----- DATA TO PROCESS -----

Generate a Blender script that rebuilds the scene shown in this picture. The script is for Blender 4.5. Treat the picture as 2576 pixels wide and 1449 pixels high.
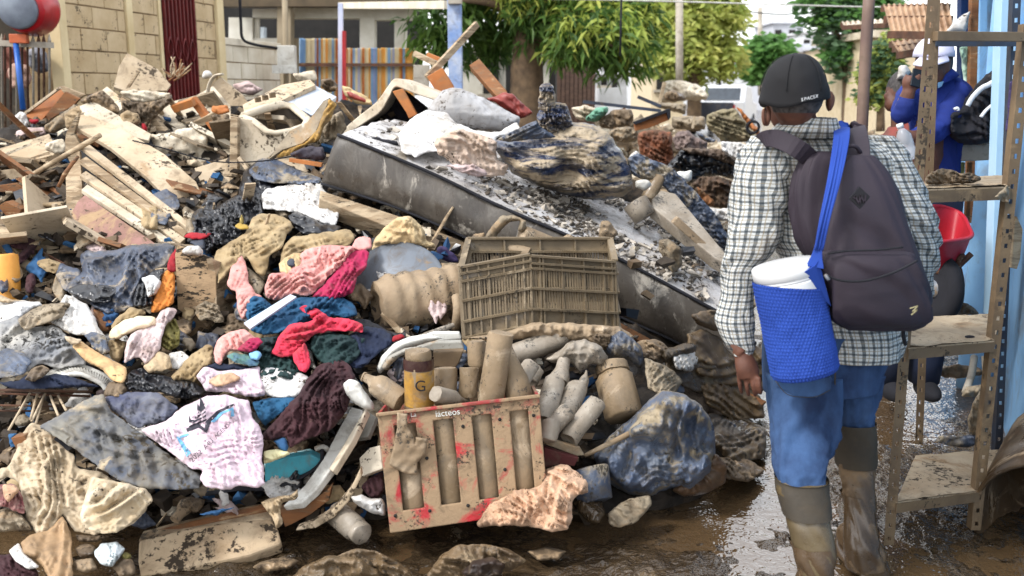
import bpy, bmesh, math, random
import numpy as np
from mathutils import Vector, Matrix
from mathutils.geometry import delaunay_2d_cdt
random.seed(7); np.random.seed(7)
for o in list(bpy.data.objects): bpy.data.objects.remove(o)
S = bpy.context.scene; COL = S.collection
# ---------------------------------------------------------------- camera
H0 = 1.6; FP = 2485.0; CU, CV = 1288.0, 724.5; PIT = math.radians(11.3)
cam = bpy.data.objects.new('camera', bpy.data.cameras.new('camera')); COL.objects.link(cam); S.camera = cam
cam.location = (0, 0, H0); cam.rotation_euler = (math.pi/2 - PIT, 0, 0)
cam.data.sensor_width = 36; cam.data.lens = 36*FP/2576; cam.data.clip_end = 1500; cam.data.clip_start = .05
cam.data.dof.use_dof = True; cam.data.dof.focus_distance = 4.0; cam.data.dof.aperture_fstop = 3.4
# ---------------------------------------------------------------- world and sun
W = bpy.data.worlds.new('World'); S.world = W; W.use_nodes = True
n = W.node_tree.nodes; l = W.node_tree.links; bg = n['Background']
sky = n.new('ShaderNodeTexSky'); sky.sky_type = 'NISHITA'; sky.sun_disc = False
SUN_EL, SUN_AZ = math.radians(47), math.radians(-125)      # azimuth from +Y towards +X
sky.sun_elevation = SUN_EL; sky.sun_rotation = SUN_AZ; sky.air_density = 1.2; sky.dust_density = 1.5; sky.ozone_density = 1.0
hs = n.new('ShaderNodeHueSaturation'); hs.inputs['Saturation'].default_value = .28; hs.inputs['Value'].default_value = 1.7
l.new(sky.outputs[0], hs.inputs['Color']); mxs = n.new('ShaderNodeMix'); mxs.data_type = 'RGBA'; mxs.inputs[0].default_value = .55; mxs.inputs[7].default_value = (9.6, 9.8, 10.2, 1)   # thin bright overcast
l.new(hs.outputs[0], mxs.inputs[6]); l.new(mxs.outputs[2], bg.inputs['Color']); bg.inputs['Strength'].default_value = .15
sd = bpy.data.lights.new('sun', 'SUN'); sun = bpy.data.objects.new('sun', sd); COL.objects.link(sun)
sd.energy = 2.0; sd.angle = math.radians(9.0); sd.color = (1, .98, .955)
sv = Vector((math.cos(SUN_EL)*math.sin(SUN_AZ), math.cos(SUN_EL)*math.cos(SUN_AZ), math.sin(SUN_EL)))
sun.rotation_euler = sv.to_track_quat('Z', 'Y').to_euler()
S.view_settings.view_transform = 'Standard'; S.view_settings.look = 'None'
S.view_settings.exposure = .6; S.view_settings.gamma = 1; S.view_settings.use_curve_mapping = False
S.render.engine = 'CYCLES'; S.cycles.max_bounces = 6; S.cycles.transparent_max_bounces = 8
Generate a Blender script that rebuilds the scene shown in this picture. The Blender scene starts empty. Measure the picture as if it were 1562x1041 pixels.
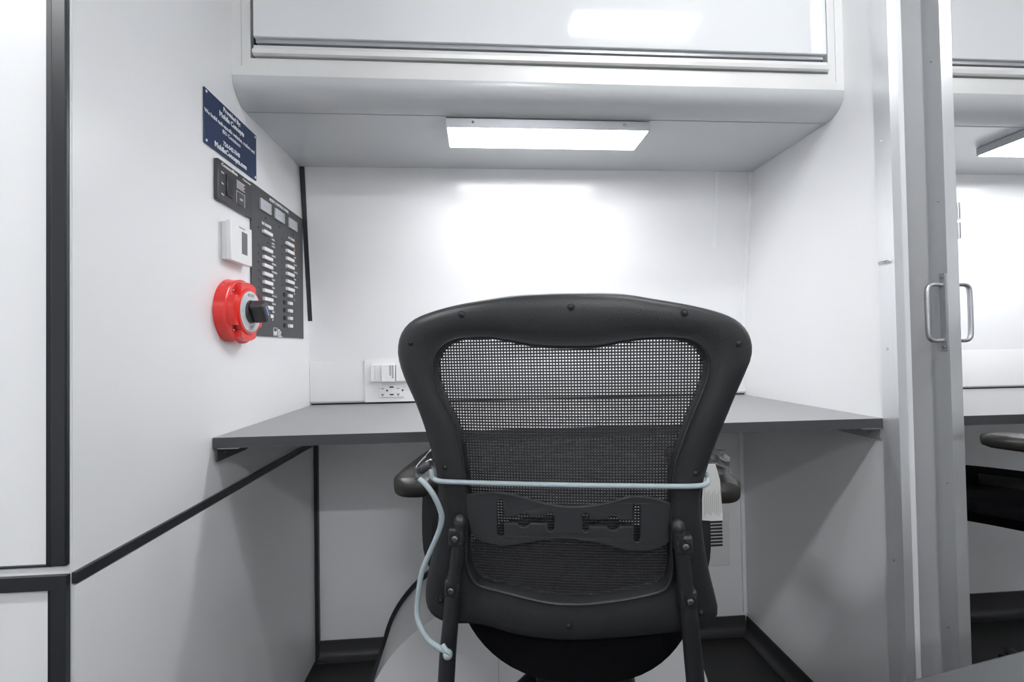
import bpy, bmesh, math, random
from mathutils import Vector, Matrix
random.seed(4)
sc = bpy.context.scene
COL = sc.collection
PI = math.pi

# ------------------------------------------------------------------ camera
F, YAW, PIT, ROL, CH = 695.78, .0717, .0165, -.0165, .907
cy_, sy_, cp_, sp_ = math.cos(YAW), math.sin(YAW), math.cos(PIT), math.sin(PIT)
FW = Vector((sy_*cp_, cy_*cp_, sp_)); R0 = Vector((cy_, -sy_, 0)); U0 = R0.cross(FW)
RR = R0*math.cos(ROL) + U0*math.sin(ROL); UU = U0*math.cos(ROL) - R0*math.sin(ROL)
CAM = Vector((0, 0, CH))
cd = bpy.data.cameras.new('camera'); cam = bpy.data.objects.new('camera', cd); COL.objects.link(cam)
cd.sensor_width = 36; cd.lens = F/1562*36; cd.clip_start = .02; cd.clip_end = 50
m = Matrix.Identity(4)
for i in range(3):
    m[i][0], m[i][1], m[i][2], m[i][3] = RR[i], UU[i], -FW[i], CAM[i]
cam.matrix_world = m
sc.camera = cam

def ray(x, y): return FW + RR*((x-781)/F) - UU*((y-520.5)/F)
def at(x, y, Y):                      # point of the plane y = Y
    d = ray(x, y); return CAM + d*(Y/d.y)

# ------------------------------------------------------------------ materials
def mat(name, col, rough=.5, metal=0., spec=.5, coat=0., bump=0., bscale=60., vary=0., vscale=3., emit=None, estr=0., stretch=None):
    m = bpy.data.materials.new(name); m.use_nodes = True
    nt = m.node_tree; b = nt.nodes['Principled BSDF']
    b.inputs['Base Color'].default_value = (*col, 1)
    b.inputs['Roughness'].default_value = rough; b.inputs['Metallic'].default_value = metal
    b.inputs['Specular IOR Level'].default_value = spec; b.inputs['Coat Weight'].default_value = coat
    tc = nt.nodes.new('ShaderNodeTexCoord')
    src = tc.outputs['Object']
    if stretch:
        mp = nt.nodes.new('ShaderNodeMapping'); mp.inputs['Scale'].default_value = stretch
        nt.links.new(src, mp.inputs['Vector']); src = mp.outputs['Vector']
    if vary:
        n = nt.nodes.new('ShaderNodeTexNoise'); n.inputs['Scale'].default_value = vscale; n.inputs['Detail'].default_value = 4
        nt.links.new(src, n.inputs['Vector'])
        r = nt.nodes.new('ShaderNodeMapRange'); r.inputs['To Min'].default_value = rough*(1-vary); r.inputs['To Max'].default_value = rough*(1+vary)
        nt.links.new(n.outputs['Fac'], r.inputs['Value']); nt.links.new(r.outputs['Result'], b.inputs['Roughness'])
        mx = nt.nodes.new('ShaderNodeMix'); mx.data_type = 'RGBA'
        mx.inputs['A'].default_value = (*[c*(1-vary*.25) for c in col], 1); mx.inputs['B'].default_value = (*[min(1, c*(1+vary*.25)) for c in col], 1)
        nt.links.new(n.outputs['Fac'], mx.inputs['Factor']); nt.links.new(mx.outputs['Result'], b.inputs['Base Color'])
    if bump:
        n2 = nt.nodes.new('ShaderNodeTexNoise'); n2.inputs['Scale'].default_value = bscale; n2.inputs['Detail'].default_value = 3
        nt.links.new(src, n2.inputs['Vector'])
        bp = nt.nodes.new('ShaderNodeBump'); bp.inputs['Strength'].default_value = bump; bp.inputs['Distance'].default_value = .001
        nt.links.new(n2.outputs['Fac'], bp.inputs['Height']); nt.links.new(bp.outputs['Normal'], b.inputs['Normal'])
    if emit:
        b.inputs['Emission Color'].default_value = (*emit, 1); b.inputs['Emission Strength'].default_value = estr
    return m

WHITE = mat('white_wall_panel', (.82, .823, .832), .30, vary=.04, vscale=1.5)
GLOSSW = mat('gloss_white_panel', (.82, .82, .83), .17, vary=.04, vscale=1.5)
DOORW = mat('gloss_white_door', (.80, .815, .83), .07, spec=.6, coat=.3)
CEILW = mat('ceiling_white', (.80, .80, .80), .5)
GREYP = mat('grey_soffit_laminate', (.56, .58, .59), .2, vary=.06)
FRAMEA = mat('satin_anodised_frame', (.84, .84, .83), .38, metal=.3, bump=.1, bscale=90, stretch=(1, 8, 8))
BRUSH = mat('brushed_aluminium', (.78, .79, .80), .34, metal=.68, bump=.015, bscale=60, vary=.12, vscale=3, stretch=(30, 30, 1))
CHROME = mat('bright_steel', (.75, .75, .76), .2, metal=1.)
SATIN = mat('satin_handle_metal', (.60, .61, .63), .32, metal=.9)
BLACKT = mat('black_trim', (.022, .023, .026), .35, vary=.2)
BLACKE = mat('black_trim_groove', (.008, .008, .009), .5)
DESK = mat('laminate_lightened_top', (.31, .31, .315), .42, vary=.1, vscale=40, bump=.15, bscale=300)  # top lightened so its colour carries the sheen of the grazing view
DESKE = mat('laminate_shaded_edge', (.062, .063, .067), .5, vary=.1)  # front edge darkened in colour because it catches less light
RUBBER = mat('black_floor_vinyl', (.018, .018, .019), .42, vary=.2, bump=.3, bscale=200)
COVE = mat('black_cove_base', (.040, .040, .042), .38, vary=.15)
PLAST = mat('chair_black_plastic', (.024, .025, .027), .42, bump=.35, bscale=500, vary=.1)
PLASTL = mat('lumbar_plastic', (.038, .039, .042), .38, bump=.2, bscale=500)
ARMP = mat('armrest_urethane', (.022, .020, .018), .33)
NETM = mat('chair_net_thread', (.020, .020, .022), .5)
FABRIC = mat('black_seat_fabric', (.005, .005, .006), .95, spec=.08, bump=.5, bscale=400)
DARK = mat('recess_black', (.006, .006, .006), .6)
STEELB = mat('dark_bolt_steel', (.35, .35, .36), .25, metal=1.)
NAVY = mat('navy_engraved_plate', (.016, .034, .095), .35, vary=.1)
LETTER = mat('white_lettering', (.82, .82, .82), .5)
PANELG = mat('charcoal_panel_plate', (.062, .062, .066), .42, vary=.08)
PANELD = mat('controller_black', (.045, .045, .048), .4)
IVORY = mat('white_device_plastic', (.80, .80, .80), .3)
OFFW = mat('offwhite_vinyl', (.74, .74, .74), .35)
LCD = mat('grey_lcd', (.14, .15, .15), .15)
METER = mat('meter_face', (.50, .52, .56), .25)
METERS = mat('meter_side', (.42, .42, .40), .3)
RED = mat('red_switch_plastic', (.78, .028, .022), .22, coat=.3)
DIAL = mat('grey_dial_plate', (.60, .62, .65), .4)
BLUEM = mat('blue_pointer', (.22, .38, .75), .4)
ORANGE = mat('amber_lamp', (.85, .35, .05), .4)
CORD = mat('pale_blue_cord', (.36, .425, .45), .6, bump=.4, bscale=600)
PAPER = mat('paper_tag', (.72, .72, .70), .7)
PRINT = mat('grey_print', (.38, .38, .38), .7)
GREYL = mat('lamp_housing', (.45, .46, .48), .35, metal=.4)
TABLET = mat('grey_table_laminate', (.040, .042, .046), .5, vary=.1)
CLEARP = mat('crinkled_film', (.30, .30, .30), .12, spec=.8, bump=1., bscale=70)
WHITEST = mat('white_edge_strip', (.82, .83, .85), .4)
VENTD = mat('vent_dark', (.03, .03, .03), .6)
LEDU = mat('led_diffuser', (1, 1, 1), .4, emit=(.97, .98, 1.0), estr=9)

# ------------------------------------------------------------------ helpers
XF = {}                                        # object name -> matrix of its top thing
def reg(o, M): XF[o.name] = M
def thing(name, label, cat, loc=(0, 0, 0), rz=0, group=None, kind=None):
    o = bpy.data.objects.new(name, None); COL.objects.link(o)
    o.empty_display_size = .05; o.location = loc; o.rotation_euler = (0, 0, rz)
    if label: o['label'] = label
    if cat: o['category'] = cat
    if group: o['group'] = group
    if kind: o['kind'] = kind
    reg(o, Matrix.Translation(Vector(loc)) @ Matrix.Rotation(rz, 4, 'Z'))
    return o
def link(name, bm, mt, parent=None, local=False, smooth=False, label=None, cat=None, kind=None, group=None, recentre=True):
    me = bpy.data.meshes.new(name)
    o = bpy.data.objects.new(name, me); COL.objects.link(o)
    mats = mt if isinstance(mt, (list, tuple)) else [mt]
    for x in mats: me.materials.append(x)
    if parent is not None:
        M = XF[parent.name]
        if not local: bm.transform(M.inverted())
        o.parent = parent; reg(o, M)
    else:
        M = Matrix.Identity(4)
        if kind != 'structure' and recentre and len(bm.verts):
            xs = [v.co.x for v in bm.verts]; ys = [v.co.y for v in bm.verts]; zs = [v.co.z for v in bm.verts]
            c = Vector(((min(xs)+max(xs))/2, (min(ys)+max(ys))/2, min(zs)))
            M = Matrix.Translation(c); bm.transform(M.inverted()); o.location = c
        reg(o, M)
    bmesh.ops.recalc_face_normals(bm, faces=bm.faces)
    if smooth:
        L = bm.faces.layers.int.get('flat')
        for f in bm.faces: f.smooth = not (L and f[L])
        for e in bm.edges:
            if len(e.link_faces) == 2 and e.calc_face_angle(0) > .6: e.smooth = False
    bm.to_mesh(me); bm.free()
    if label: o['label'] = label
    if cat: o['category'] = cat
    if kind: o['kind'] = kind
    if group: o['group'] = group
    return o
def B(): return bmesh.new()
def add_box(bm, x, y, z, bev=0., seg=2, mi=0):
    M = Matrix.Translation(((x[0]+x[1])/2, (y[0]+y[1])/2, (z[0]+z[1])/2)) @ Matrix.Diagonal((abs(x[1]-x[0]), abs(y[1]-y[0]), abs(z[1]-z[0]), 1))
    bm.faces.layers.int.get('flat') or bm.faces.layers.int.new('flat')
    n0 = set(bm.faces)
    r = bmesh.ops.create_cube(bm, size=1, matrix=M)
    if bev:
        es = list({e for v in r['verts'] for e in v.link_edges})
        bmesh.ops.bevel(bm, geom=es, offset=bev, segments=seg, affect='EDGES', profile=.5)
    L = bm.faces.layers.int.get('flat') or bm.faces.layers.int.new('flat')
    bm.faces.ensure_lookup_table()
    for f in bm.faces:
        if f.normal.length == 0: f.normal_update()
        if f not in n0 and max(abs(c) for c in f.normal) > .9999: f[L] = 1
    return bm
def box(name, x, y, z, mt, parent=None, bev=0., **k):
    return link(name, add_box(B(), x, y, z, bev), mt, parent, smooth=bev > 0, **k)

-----

## SET PROBLEM
From the data above, copy each line that has the string "pixels".

## TASK ANSWER
Generate a Blender script that rebuilds the scene shown in this picture. The script is for Blender 4.5. Treat the picture as 2576 pixels wide and 1449 pixels high.
Generate a Blender script that rebuilds the scene shown in this picture. The Blender scene starts empty. Measure the picture as if it were 1562x1041 pixels.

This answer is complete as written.